Two events occurred in the year 1738, the first of rather less importance than the second, although the first caused national crisis the second changed the world.
Sea-captain Thomas Jenkins returning home in his ship ‘Rebecca’ from the Caribbean had a most humiliating experience when he was attacked by Spanish Guarda-Costa whose commander raided the holds then ordered Jenkins ear to be cut off.
Dramatic scenes followed in the House of Commons when the Captain produced his ear in a glass bottle by way of evidence.
The pressure of the newspapers and of the Opposition in the House led Prime Minister, Sir Robert Walpole to declare conflict with Spain it became known as the war of Jenkins' ear.

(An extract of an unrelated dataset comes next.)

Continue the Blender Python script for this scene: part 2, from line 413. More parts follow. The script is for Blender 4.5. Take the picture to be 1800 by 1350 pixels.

However these alleged events of the Captain's mutilated ear fade into shadows in the ultimate importance of the conversion that year of John Wesley.
The rebirth of John Wesley was by far the outstanding occurrence of 1738; it was one of the determinative features of the entire era. Nothing that happened in the whole course of the century was the source of such a universal harvest of joy, power and life as the change which transformed John Wesley from a 'restless, intolerant and poor-tempered clergyman, too sincere to be satisfied with anything less than truth, and too earnest to dismiss the fierce questionings that arose within him, into a radiant, confident, and supremely happy evangelist.